À long terme, Anne Reigner prévoit une augmentation du taux de décrochage. «J’ai une élève qui m’a dit : « Si on est reconfinés, je lâche l’école », se rappelle-t-elle. On va voir une hausse du taux de décrochage, c’est certain, mais pas immédiatement. Ils vont décrocher dans quelques années parce qu’ils auront accumulé un retard trop important.»

On enlève les services d’orthopédagogie pour me mettre dans une classe. Au niveau pédagogique, c’est grave ce qui se passe. -Karyne Beaudoin, orthopédagogue réaffectée à l’enseignement

Impacts psychologiques

Les élèves qui avaient des suivis avec des psychologues, des travailleurs sociaux ou des psychoéducateurs n’en ont plus, indique Karyne Beaudoin. «Tout a été arrêté. C’est sûr qu’au niveau psychologique, ça a une atteinte», déclare-t-elle.

La psychologue et chercheuse de l’Université McGill, Tina Montreuil, indique que le contexte amplifie l’anxiété des jeunes plus vulnérables.

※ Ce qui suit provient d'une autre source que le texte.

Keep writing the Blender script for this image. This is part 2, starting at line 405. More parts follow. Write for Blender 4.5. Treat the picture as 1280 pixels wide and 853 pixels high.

«La pandémie fait que l’environnement des élèves est encore plus stressant, mais le support et le soutien qu’ils avaient avant se voit déployé de façon différente. C’est sûr que c’est une mauvaise combinaison», ajoute-t-elle.

Tina Montreuil estime qu’il faut comprendre plus que jamais l’importance de veiller aux besoins socio-affectifs des enfants. Il y a un danger de se concentrer seulement sur la décontamination et la réussite scolaire des élèves, pense la docteure.